Tanpa kita sadari, banyak sekali pemahaman kita yang ternyata terpatok mati di satu titik. Karena kita tidak merasa ada yang salah dengan pemahaman tersebut, maka tidak ada inisiatif dari diri kita untuk mencari pemahaman baru terhadap hal yang sama. Bisa jadi kita menganggap hal itu tidak sepantasnya dibahas atau dipelajari karena merupakan hal-hal sederhana yang semua orang mengetahuinya.
Namun, sebenarnya pemahaman yang selama ini kita tahu bisa saja salah, bisa saja pemahaman itu terlalu sempit, atau bisa saja ada sisi lain yang ternyata berbeda dengan pemahaman tersebut.
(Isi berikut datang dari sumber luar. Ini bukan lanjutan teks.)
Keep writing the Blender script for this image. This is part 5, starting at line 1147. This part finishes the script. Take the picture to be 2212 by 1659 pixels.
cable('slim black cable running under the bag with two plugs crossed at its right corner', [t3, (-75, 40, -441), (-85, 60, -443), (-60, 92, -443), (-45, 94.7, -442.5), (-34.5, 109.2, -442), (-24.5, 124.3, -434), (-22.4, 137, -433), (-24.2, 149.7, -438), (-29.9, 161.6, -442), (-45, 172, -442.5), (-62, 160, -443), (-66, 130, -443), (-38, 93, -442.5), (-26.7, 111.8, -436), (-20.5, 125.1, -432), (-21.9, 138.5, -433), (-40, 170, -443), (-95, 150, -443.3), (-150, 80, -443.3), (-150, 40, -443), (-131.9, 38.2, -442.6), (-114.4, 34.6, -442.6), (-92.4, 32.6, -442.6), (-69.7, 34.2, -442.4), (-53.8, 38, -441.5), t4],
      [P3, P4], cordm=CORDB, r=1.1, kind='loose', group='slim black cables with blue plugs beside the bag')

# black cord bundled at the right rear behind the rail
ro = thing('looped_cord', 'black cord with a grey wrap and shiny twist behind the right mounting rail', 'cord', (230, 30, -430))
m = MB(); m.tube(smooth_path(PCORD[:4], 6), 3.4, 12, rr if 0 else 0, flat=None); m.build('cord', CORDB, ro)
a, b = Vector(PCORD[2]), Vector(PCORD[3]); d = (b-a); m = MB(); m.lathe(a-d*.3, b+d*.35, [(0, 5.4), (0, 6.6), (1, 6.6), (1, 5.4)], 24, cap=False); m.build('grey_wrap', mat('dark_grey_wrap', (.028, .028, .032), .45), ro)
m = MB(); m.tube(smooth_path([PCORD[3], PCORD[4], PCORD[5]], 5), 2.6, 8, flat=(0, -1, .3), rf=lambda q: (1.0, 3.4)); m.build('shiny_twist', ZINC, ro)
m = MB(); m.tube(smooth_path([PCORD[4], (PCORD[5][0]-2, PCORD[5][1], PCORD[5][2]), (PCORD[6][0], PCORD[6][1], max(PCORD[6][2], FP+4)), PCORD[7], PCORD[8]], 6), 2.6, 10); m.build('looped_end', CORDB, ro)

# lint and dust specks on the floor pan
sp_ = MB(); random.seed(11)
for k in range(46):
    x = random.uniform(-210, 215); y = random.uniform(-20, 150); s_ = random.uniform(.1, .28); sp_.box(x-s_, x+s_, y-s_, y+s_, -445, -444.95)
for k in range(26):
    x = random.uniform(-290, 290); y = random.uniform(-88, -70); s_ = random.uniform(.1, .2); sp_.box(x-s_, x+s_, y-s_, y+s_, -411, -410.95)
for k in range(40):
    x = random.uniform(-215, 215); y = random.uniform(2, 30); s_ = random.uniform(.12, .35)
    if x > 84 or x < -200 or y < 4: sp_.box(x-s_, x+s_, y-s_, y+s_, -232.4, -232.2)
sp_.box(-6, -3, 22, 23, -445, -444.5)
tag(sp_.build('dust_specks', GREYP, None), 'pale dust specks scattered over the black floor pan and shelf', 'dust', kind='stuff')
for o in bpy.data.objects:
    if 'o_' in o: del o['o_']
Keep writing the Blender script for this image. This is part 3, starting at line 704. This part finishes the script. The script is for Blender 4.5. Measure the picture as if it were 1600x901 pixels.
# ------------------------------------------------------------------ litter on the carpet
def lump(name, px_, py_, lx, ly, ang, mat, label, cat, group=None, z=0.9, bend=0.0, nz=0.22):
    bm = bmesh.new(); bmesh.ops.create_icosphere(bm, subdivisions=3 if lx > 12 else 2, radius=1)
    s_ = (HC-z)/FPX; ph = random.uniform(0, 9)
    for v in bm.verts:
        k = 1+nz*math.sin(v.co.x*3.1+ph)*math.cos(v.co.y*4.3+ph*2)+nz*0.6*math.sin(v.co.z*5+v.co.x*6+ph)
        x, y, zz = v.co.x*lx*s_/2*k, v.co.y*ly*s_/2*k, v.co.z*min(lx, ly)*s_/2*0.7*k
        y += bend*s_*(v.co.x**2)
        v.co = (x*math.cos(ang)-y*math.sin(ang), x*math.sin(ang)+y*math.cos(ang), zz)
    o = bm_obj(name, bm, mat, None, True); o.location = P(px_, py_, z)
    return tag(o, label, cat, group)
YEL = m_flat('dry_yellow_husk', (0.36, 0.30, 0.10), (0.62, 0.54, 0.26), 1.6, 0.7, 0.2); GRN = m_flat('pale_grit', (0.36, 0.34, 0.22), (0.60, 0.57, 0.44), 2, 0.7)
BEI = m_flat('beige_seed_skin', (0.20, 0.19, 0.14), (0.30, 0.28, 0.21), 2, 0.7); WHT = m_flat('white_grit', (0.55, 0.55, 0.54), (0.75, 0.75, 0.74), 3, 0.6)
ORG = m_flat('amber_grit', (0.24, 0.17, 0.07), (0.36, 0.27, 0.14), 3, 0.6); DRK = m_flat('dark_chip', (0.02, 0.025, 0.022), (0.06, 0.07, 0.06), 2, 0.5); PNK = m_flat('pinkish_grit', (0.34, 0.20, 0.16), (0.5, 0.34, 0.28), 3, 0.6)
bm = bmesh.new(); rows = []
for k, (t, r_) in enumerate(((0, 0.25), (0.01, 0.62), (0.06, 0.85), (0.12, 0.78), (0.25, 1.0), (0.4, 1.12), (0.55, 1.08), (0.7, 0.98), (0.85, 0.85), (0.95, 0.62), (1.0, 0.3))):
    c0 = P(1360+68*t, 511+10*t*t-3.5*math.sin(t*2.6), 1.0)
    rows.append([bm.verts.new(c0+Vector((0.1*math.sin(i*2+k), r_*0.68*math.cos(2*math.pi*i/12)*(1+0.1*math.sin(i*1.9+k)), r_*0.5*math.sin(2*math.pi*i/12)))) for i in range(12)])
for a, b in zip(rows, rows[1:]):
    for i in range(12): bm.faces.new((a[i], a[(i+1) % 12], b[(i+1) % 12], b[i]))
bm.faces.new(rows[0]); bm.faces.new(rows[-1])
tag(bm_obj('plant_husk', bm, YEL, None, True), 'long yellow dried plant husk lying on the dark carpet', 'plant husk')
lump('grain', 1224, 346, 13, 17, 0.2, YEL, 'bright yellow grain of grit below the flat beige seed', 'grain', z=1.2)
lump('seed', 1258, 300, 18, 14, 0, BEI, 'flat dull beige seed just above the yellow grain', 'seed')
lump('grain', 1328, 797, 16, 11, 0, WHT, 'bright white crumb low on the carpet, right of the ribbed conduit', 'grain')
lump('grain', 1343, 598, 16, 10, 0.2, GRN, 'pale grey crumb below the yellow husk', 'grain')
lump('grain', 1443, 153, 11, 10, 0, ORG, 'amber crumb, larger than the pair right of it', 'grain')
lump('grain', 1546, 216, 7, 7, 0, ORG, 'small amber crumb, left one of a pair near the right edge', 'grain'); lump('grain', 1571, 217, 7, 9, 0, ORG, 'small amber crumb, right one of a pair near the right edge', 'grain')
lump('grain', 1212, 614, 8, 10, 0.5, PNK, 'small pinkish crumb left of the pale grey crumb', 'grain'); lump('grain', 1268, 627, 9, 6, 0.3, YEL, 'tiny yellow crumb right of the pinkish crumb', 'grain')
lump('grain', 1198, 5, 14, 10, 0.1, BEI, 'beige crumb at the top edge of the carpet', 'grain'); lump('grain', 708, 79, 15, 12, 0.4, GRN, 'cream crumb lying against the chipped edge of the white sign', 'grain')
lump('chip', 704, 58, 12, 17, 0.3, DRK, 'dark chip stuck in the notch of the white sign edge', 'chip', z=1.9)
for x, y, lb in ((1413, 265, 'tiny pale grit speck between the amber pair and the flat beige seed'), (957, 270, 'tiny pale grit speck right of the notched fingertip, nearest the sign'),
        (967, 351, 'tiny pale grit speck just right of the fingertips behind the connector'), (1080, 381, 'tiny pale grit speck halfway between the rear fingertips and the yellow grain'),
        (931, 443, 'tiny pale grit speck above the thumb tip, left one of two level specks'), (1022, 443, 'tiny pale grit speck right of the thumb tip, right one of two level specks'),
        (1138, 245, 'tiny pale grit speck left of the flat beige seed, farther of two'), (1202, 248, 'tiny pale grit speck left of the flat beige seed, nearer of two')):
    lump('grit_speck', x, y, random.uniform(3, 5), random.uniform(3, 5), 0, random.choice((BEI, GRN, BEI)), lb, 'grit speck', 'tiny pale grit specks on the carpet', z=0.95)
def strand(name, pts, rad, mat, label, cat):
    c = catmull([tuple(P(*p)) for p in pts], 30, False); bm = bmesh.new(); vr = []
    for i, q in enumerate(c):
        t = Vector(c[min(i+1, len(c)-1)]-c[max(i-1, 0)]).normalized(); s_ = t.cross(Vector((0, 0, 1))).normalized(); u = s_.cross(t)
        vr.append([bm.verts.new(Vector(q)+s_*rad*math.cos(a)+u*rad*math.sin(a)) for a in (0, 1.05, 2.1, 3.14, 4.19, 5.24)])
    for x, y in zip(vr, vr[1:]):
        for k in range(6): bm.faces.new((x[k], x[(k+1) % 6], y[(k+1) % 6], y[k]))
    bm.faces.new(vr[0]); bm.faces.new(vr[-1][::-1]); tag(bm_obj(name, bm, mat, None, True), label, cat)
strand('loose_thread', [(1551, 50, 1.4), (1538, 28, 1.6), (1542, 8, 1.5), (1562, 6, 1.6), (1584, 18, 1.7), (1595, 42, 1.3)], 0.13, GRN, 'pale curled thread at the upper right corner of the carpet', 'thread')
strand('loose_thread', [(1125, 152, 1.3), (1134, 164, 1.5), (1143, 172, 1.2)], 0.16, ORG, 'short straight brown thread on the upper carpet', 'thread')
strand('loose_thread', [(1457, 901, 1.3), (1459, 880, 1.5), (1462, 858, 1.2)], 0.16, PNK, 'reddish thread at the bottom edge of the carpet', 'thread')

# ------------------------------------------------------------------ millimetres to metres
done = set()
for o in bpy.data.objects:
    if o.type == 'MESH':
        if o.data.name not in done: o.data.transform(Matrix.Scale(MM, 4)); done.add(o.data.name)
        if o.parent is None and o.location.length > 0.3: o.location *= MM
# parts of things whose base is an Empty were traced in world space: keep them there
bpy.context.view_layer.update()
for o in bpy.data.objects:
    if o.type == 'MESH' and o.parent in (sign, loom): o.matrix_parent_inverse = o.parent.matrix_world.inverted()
Maka dari itu, dalam xiu Dao kita diajarkan untuk tidak mati di satu titik. Orang xiu Dao harus bisa berpandangan luas dan dinamis sehingga bisa bijaksana dalam berbagai situasi dan kondisi, apalagi perkembangan zaman dan teknologi saat ini sangat memengaruhi perkembangan kebudayaan dan pola pikir.
Contohnya saja di Indonesia, kita terpatok bahwa makan itu harus dengan nasi. Walaupun di sekolah kita sudah memahami bahwa makan itu harus seimbang, yaitu 4 sehat 5 sempurna di mana kandungan nasi adalah karbohidrat dan masih banyak sumber karbohidrat lain, seperti kentang, roti, mi, ubi, dan sebagainya, tetapi karena kebiasaan yang sudah mendarah daging dan kondisi lingkungan yang seragam, maka kita tetap merasa kalau makan harus dengan nasi. Padahal, di Eropa orang-orang tidak makan nasi, melainkan kentang ataupun roti sebagai sumber karbohidrat.
Contoh di atas merupakan suatu contoh sederhana, yang sebenarnya banyak sekali titik-titik beku kita terhadap pemahaman suatu hal yang seolah terpatok di sana sedari dulu dan tidak lagi kita update. Dalam xu Dao, titik-titik beku ini perlu dicairkan dan mendapatkan pembaruan sehingga wawasan kita dapat terbuka. Jangan menilai sesuatu hanya dengan memandang satu sisi permukaan dan mengabaikan sisi lainnya, hanya karena kebanyakan orang juga melihatnya seperti itu.
Misalkan saja pemahaman kita tentang baik. Semua orang bisa dengan mudahnya mengatakan ini baik, itu tidak baik, orang ini baik, dan orang itu tidak baik. Namun, benarkah demikian? Baik itu sebenarnya subjektif sekali. Jadi, standar penilaian setiap orang bisa berbeda-beda. Terkadang kita terlalu berusaha mendapatkan pengakuan orang lain sehingga tidak henti-hentinya menggunakan standar penilaian orang agar bisa menjadi baik. Akhirnya kita menjadi lelah karena tidak dapat memuaskan semua orang, menjadi serba salah, bahkan merugikan atau mengorbankan diri sendiri terlalu banyak. Jika dipikirkan kembali, benarkah untuk menjadi baik kita perlu sedemikian rupa? Tentu saja tidak.
Menjadi baik tidak berarti kita harus memuaskan keinginan setiap orang. Menjadi baik juga bukan berarti harus mengorbankan banyak hal yang kita miliki hanya demi memenuhi keinginan orang lain. Bisa jadi kita menanamkan pengertian yang salah dalam diri kita. Asalkan kita tidak melanggar hukum dan norma, sudah menjalankan kewajiban kita, dan menghormati hak orang lain, itu sudah baik.Adakah yang menemukan titik-titik yang sudah membeku terlalu lama dan membuat pikiran kita terpatok mati di sana? Jika ada, diskusikanlah dengan shi xiong dan shi jie agar pikiran kita dapat lebih terbuka.